PROBLEM DETAILS:
Copy each line of the entries beneath that contains the word "picture".

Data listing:
○ ○ ○ ○ ○
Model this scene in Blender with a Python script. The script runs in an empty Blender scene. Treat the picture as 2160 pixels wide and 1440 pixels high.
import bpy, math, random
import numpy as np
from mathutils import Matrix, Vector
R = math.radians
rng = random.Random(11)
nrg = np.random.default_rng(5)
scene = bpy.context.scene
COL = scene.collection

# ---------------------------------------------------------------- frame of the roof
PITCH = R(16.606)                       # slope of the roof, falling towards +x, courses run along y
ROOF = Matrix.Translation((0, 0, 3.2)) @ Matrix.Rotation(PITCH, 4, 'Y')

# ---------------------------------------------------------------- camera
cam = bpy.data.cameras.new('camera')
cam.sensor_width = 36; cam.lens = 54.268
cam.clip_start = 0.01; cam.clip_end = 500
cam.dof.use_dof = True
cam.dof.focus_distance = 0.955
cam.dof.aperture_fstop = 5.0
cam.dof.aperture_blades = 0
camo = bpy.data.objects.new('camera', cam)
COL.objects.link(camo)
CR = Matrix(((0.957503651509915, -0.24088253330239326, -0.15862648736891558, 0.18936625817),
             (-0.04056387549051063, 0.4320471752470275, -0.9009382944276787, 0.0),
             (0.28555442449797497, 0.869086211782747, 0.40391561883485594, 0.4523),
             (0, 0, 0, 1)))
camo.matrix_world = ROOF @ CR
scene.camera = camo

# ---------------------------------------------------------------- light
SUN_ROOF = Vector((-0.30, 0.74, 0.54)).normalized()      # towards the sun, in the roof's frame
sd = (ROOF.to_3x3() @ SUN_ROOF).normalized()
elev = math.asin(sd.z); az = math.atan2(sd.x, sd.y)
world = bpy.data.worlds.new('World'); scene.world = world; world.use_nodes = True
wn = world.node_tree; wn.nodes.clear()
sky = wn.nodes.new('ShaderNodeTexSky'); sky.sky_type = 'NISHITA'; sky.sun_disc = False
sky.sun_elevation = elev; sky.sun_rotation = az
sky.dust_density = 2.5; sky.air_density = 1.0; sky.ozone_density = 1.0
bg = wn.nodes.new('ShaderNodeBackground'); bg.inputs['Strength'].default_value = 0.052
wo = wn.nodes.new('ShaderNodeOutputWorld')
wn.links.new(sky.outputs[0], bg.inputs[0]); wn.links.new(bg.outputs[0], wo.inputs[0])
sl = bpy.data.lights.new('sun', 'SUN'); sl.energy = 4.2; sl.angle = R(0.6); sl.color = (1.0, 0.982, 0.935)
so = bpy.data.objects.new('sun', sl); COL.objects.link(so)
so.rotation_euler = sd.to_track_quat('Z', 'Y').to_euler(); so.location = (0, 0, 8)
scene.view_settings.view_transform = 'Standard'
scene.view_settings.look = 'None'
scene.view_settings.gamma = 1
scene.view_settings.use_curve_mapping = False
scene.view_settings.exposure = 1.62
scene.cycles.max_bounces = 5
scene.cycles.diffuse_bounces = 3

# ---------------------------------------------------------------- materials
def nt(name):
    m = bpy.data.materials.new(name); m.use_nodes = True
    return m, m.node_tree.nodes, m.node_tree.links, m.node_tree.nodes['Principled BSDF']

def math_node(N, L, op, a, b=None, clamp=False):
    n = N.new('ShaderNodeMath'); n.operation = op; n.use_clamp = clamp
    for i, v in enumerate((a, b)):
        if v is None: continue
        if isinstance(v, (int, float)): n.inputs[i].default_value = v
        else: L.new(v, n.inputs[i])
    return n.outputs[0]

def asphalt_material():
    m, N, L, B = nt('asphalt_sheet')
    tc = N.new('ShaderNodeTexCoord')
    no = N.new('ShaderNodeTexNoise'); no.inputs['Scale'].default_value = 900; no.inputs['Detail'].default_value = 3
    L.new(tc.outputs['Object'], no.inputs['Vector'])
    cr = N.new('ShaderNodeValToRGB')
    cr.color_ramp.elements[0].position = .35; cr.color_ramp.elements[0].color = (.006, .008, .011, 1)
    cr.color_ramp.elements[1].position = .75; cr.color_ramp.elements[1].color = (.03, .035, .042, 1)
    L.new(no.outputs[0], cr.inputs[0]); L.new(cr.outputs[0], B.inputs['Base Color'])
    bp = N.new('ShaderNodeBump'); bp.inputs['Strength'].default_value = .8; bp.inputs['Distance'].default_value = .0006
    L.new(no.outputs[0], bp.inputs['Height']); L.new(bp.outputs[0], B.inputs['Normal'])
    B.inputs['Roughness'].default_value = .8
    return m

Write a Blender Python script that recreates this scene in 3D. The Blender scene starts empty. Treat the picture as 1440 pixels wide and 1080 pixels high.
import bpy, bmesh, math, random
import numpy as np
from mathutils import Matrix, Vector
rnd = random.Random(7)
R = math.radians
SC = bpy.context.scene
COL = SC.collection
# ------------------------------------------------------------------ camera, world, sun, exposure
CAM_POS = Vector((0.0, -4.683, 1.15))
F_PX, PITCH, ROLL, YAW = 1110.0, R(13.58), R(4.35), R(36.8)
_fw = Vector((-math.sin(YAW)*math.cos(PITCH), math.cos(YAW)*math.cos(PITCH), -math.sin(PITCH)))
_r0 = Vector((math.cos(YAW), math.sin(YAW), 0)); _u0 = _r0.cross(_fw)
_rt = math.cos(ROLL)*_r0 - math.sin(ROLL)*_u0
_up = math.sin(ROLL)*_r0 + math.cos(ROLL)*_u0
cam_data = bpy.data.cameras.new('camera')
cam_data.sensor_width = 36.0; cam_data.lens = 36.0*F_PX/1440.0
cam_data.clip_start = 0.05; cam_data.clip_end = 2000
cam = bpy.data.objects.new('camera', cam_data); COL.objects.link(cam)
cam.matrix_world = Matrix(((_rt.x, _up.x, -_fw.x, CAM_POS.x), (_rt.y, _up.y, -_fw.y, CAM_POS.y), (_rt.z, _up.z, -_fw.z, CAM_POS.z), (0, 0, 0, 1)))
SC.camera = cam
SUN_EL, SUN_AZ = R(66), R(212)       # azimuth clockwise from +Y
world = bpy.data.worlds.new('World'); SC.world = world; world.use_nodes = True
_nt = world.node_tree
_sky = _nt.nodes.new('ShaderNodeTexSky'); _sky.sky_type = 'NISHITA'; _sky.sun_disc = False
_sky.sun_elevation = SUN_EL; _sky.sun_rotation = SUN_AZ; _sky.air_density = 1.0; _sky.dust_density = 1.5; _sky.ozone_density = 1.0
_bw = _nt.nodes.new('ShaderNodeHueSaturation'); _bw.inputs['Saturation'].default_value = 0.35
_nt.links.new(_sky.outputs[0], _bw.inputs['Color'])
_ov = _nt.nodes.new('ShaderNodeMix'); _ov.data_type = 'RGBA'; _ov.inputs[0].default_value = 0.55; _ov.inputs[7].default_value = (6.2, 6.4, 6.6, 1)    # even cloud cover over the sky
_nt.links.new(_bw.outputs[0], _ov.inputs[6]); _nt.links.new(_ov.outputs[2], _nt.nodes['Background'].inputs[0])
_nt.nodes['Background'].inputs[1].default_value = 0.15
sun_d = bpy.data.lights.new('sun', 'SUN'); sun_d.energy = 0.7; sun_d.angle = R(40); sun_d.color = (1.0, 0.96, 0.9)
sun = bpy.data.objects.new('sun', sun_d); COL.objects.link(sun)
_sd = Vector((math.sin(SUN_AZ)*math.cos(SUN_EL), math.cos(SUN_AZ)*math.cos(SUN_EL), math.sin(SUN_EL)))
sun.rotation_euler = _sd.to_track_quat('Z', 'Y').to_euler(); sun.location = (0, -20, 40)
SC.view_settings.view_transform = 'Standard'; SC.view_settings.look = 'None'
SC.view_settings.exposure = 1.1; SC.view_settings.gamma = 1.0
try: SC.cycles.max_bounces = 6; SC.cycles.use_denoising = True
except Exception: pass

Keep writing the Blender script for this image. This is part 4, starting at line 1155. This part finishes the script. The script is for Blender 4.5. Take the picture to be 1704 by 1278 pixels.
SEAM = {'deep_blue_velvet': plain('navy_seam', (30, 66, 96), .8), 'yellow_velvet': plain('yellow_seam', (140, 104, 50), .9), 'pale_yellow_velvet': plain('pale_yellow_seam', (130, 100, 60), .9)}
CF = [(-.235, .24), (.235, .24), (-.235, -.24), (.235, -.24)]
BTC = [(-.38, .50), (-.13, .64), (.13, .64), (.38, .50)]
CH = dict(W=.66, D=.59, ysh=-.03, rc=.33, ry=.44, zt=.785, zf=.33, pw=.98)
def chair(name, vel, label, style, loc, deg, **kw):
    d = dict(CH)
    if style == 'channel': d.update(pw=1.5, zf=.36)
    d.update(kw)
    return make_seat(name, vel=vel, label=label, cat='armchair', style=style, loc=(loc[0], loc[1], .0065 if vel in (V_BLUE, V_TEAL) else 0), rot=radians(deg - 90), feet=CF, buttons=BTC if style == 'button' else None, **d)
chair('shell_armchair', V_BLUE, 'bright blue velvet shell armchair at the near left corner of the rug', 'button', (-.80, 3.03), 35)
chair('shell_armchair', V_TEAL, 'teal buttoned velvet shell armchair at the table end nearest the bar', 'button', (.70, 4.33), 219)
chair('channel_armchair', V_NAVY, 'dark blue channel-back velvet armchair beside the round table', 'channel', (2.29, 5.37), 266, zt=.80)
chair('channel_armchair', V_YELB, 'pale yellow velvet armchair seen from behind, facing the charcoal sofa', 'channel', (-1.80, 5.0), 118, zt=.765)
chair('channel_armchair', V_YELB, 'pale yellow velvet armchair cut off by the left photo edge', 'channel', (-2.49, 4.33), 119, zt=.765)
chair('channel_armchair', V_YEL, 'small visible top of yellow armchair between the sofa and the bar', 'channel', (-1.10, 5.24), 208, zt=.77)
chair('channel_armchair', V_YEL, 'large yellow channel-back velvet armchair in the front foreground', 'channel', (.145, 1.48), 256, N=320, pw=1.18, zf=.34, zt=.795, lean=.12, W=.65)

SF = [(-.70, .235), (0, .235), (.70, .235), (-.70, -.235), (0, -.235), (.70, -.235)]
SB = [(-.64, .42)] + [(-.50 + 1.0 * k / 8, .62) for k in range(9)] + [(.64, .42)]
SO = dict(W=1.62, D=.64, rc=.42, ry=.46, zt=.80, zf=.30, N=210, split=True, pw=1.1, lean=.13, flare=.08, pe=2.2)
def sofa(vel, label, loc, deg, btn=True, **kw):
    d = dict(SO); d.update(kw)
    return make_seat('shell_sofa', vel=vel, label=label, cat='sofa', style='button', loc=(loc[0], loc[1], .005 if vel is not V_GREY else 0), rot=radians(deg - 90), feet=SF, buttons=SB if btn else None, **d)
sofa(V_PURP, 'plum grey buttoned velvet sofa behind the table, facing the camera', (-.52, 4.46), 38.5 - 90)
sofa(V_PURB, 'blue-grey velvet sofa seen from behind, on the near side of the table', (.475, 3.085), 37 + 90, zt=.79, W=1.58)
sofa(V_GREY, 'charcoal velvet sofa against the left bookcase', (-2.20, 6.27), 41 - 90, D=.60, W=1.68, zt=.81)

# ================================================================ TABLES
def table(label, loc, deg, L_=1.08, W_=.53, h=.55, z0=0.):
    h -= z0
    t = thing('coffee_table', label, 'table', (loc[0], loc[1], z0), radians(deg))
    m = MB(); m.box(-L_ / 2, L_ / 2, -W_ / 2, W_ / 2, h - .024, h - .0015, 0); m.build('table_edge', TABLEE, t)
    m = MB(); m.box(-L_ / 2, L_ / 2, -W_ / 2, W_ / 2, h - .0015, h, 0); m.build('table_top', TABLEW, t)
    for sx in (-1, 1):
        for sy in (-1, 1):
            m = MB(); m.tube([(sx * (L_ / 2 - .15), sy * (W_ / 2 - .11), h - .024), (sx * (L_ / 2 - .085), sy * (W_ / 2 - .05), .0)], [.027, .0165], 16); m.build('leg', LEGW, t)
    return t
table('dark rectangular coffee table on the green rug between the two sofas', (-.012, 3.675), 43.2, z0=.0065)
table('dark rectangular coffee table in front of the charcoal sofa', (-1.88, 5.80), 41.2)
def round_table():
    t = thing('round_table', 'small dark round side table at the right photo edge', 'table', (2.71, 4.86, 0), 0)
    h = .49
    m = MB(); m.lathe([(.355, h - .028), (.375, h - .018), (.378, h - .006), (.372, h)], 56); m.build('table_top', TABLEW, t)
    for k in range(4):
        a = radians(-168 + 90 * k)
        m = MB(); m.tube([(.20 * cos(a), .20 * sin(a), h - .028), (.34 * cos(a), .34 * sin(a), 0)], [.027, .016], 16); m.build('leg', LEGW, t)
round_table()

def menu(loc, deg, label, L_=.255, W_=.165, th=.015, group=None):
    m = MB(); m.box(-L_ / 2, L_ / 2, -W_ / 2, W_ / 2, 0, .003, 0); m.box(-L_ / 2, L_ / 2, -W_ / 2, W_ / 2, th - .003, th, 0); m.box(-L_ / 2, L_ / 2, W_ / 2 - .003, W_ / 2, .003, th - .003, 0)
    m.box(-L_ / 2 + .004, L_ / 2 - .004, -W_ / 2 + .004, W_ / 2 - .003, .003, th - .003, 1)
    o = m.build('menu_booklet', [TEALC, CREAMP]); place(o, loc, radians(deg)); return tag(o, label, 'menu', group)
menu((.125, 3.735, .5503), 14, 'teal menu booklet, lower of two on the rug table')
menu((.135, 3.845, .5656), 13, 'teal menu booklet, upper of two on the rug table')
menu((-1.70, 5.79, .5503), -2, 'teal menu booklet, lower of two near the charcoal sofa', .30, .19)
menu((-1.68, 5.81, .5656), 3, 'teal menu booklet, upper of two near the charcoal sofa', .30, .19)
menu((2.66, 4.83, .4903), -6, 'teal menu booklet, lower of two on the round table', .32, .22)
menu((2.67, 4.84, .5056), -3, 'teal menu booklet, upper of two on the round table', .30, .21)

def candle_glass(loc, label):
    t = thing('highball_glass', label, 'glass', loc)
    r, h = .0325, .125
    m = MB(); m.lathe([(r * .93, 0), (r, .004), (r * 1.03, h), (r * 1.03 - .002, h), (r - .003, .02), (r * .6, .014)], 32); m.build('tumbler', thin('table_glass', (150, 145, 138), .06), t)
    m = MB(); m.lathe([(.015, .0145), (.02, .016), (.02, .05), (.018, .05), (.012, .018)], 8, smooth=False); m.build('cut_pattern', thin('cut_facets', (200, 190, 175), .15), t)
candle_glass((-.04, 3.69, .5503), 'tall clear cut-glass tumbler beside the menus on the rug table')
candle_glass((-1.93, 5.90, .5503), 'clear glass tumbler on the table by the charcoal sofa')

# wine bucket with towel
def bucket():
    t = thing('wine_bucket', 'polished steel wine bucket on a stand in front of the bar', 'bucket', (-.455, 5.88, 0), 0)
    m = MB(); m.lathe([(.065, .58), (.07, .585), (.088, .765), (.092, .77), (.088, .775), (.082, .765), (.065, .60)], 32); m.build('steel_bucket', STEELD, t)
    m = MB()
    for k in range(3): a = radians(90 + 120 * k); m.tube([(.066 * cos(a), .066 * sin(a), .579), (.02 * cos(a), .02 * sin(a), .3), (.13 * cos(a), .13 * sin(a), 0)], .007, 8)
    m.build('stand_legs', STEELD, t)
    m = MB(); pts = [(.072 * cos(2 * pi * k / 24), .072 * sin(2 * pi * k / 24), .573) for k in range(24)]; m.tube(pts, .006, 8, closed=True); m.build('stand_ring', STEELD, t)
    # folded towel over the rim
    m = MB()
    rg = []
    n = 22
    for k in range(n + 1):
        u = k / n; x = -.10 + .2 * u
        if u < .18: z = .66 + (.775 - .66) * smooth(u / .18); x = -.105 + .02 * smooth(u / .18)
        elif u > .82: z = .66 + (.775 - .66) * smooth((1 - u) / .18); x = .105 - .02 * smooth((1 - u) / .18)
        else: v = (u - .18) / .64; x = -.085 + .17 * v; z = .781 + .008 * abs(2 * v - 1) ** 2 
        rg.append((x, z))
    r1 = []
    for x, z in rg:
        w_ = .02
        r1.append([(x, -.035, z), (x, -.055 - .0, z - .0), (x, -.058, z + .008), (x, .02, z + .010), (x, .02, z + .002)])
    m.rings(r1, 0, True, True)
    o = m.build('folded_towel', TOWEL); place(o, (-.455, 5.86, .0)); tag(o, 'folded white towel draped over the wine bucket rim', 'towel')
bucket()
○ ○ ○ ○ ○
RESULT OF THIS TASK:
Model this scene in Blender with a Python script. The script runs in an empty Blender scene. Treat the picture as 2160 pixels wide and 1440 pixels high.
Write a Blender Python script that recreates this scene in 3D. The Blender scene starts empty. Treat the picture as 1440 pixels wide and 1080 pixels high.
Keep writing the Blender script for this image. This is part 4, starting at line 1155. This part finishes the script. The script is for Blender 4.5. Take the picture to be 1704 by 1278 pixels.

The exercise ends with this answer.